YANGON -- The gulf between Myanmar's military and the National League for Democracy-led government is set widen now that the constitutional amendment committee, a parliamentary body, has submitted bills that would reduce the number of military officers serving as lawmakers.
The commander in chief currently handpicks officers to fill 25% of all upper and lower house seats. Although the military is inclined to reject the legislation, the ruling National League for Democracy intends to use it to demonstrate its resolve to carry out a campaign promise ahead of a planned general election in November.
Myanmar's parliament on Monday said it had received two bills from the committee. According to an NLD lawmaker who attended the day's legislative session, the bills call for gradually reducing the military's quota of parliamentary seats, relaxing the requirements needed to amend the constitution and revising how National Defense and Security Council seats are allocated.
The final amendment would give a majority of the council's seats to civilians.
Among its duties, the council approves the military's commander in chief.
The NLD won a resounding victory in the last general election, in 2015, on a promise to revise the constitution. Last January, it submitted an emergency motion to set up the constitutional amendment committee. The motion was enacted the following month.
The committee spent the intervening months summarizing the opinions of various parties and drafting the two bills.
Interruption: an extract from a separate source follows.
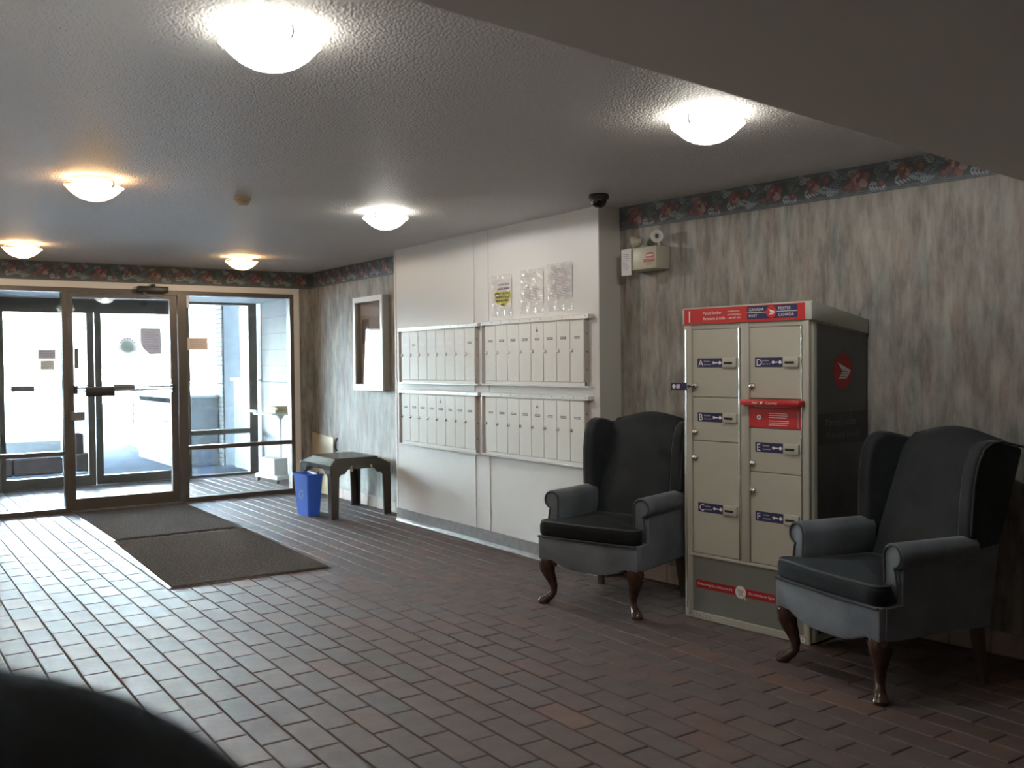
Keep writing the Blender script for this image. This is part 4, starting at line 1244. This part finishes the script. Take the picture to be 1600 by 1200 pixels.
# header
def emblem(k, F, r, red, wh):
    k.disc(r, red, F, 36)
    F1 = F @ T(0, 0, 0.0006)
    S = lambda pts: [(x*r, y*r) for x, y in pts]
    k.poly(S([(-0.58, 0.46), (0.80, 0.02), (0.62, -0.06), (-0.10, 0.0)]), wh, F1)
    k.poly(S([(-0.14, -0.05), (0.60, -0.10), (0.54, -0.17), (-0.22, -0.14)]), wh, F1)
    k.poly(S([(-0.26, -0.19), (0.50, -0.21), (0.43, -0.29), (-0.34, -0.28)]), wh, F1)
    k.poly(S([(-0.38, -0.33), (0.40, -0.33), (0.32, -0.44), (-0.50, -0.44)]), wh, F1)
    k.poly(S([(0.80, 0.02), (0.42, -0.36), (0.28, -0.44), (0.52, -0.04)]), wh, F1)
hs = MB()
F = face_M((0, -0.0082, 0), (1, 0, 0), (0, 0, 1))
hs.poly([(0.012, 1.617), (0.762, 1.617), (0.762, 1.697), (0.012, 1.697)], M_RED, F @ R(-0.022, 'X') @ T(0, 0, 0.0))
F1 = face_M((0, -0.0095, 0), (1, 0, 0), (0, 0, 1))
F1 = face_M((0, -0.0108, 0), (1, 0, 0), (0, 0, 1))
hs2 = MB()
hs2.box(0.012, 0.762, -0.0095, -0.004, 1.616, 1.698, M_RED)
hs2.text('1', 0.088, M_WHITE, F1 @ T(0.030, 1.627, 0), sx=0.9)
hs2.text('Parcel locker', 0.0235, M_WHITE, F1 @ T(0.140, 1.664, 0)).text('Armoire \u00e0 colis', 0.0235, M_WHITE, F1 @ T(0.140, 1.634, 0))
hs2.text('canadapost.ca', 0.0135, M_WHITE, F1 @ T(0.302, 1.672, 0)).text('postescanada.ca', 0.0135, M_WHITE, F1 @ T(0.302, 1.654, 0)).text('1 866 607 6301', 0.0135, M_WHITE, F1 @ T(0.302, 1.636, 0))
hs2.poly([(0.425, 1.628), (0.722, 1.628), (0.722, 1.694), (0.425, 1.694)], M_NAVY, F1)
F2 = F1 @ T(0, 0, 0.0006)
hs2.poly([(0.427, 1.6595), (0.722, 1.6595), (0.722, 1.6625), (0.427, 1.6625)], M_WHITE, F2)
hs2.text('CANADA', 0.0215, M_WHITE, F2 @ T(0.436, 1.669, 0), sx=1.0).text('POST', 0.0215, M_WHITE, F2 @ T(0.436, 1.637, 0))
hs2.text('POSTES', 0.0215, M_WHITE, F2 @ T(0.612, 1.669, 0), sx=1.0).text('CANADA', 0.0215, M_WHITE, F2 @ T(0.612, 1.637, 0))
emblem(hs2, F2 @ T(0.572, 1.661, 0.0006), 0.031, M_RED, M_WHITE)
hs2.build('red_header_sign', pl)
# lower panel
lp = MB().box(0.03, 0.76, 0.006, 0.03, 0.04, 0.346, M_LOWP)
lpo = lp.build('lower_panel', pl)
k = MB(); F = face_M((0, 0.0052, 0), (1, 0, 0), (0, 0, 1))
k.poly([(0.073, 0.173), (0.70, 0.173), (0.70, 0.217), (0.073, 0.217)], M_REDD, F)
F1 = F @ T(0, 0, 0.0006)
k.text('Delivering the online world', 0.0205, M_PAPER, F1 @ T(0.084, 0.190, 0), sx=1.0).text('Du monde en ligne', 0.0205, M_PAPER, F1 @ T(0.415, 0.190, 0))
k.disc(0.034, M_PAPER, F1 @ T(0.366, 0.194, 0.0004), 28)
F2 = F1 @ T(0.366, 0.194, 0.001)
for a, b_, c_, d_ in ((-0.014, 0.014, 0.008, 0.0105), (-0.012, 0.013, 0.002, 0.0042), (-0.011, 0.011, -0.004, -0.002), (-0.010, 0.012, -0.0105, -0.008)):
    k.poly([(a, c_), (b_, c_), (b_, d_), (a, d_)], M_INK, F2)
k.poly([(-0.020, 0.012), (-0.014, 0.012), (-0.008, -0.010), (-0.011, -0.010), (-0.016, 0.0095), (-0.020, 0.0095)], M_INK, F2).poly([(0.014, 0.0105), (0.0165, 0.0105), (0.013, -0.004), (0.010, -0.004)], M_INK, F2)
k.disc(0.003, M_INK, F2 @ T(-0.006, -0.016, 0), 8).disc(0.003, M_INK, F2 @ T(0.008, -0.016, 0), 8)
k.poly([(0.024, -0.022), (0.034, -0.030), (0.030, -0.032), (0.032, -0.038), (0.029, -0.039), (0.027, -0.033), (0.024, -0.035)], M_WHITE, F2)
k.build('red_slogan_strip', lpo)
k = MB(); F = face_M((0, -0.0006, 0), (1, 0, 0), (0, 0, 1))
for i, c_ in enumerate('VZA9220'):
    k.text(c_, 0.024, M_INK, F @ T(0.026+i*0.0222, 0.013, 0))
k.poly([(0.700, 0.012), (0.722, 0.012), (0.722, 0.030), (0.700, 0.030)], M_PAPER, F).poly([(0.728, 0.012), (0.750, 0.012), (0.750, 0.030), (0.728, 0.030)], M_PAPER, F)
k.disc(0.005, M_INK, F @ T(0.739, 0.021, 0.0005), 10)
k.build('serial_lettering', pl)
# right-hand side wrap
wp = MB().box(LW-0.001, LW+0.0015, 0.05, LD-0.004, 0.05, 1.552, M_WRAP).prism([(0.05, 1.55), (LD-0.004, 1.548), (0.05, 1.60)], 'x', LW-0.001, LW+0.0015, M_WRAP)
# paler curved strokes in the print
def stroke(k, c, r, a0, a1, wd, mt, F):
    n = 14; p = []
    for i in range(n+1):
        a = a0+(a1-a0)*i/n; p.append((c[0]+r*math.cos(a), c[1]+r*math.sin(a)))
    for i in range(n, -1, -1):
        a = a0+(a1-a0)*i/n; p.append((c[0]+(r-wd*math.sin(PI*i/n))*math.cos(a), c[1]+(r-wd*math.sin(PI*i/n))*math.sin(a)))
    for i in range(n):
        k.poly([p[i], p[i+1], p[2*n-i], p[2*n+1-i]], mt, F)
wpo = wp.build('side_wrap', pl)
k = MB(); F = face_M((LW+0.0022, 0, 0), (0, 1, 0), (0, 0, 1))
k.poly([(0.055, 0.995), (LD-0.006, 0.985), (LD-0.006, 1.150), (0.055, 1.146)], M_WRAPD, F)
F1 = F @ T(0, 0, 0.0006)
k.text('Parcel Locker', 0.054, M_GREYT, F1 @ T(0.125, 1.082, 0), sx=0.98).text('Armoire \u00e0 colis', 0.054, M_GREYT, F1 @ T(0.125, 1.018, 0), sx=0.98)
k.build('name_band', wpo); k = MB(); emblem(k, F1 @ T(0.292, 1.358, 0.0004), 0.092, M_REDD, M_PAPER); k.build('round_emblem', wpo); k = MB()
MW2 = mat('wrap_pale_stroke', (0.10, 0.107, 0.105), 0.4)
stroke(k, (0.9, 1.05), 0.74, 2.2, 3.3, 0.022, MW2, F); stroke(k, (1.15, 1.25), 0.80, 2.55, 3.4, 0.03, MW2, F); stroke(k, (0.55, 0.3), 0.45, 1.9, 3.0, 0.03, MW2, F)
k.build('pale_strokes', wpo)

kt = thing('key_tag', 'dark blue key tag hanging from the top left locker door lock', 'key', A, NRZ)
tg = MB().rbox(-0.050, 0.060, -0.052, -0.046, 1.257, 1.297, M_NAVY, 0.0025, 1)
tg.rbox(-0.066, -0.050, -0.054, -0.044, 1.248, 1.312, M_GREYMET, 0.002, 1)
F = face_M((0, -0.0526, 0), (1, 0, 0), (0, 0, 1))
tg.disc(0.012, M_PAPER, F @ T(-0.028, 1.277, 0), 14).poly([(-0.012, 1.266), (0.012, 1.266), (0.014, 1.288), (-0.010, 1.288)], M_PAPERG, F)
tg.build('tag', kt)
MB().tube([(0.06+0.012*math.cos(a*PI/6), -0.05+0.0*a, 1.277+0.012*math.sin(a*PI/6)) for a in range(12)], 0.002, M_CHROME, 6, closed=True).box(0.066, 0.082, -0.052, -0.049, 1.270, 1.284, M_DKMET).box(0.0725, 0.0755, -0.05, -0.0085, 1.274, 1.280, M_DKMET).build('key', kt)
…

Revising the constitution, which was enacted in 2008, requires more than a three-quarters majority vote by all parliamentary members. This gives the military-installed lawmakers veto power.
Said one military executive, "Any revision that shakes the [current] system is unacceptable."
The military-appointed lawmakers boycotted the committee's deliberations.
NLD leader and state counselor Aung San Suu Kyi called for the amendments, saying the country's "current democracy is not perfect."
Myanmar has been described as having a dual power system. While the NLD government is in charge of the economy, social welfare and other general administrative matters, the military is responsible for dealing with domestic conflicts and maintaining security.
Although Myanmar's president has the right to appoint military commanders, each appointment is subject to the approval by the National Defense and Security Council, a majority of whose members hail from the military.
After being released from house arrest in 2010, Suu Kyi improved her relations with the armed forces as she began a path toward establishing a government.
Military rule in Myanmar ended a year later. And Suu Kyi's NLD government was inaugurated in 2016, with Suu Kyi herself becoming Myanmar's de facto leader. In the years since, Suu Kyi has showed a certain amount of consideration to the armed forces.
But relations between the NLD and military began souring in 2018 when the government brought up the subject of constitutional amendments.
Suu Kyi and Min Aung Hlaing, the commander-in-chief of the military, used to meet behind the scenes regularly but no longer do, according to sources in the capital of Naypyitaw.
In December, Suu Kyi testified in front of the International Court of Justice regarding the persecution of Myanmar's Rohingya Muslim minority. She at turns defended the military, saying it had no "genocidal intent," and distanced herself from it.
In that regard, she said it can "not be ruled out" that Myanmar's security troops may have used "disproportionate force."
The widening gulf in Myanmar politics is also due to sharp differences between the NLD-led government and the military over the issue of peace with ethnic minorities.
Kei Nemoto, a professor at Sophia University in Japan, said that revising the constitution is "essential, of course," for Myanmar's democratization process. But he also pointed out that the military "backlash" against the NLD will strengthen.
Rather than becoming part of a march toward greater democracy, the two bills -- one of which is subject to a national referendum -- could end up fracturing NLD-military relations beyond repair.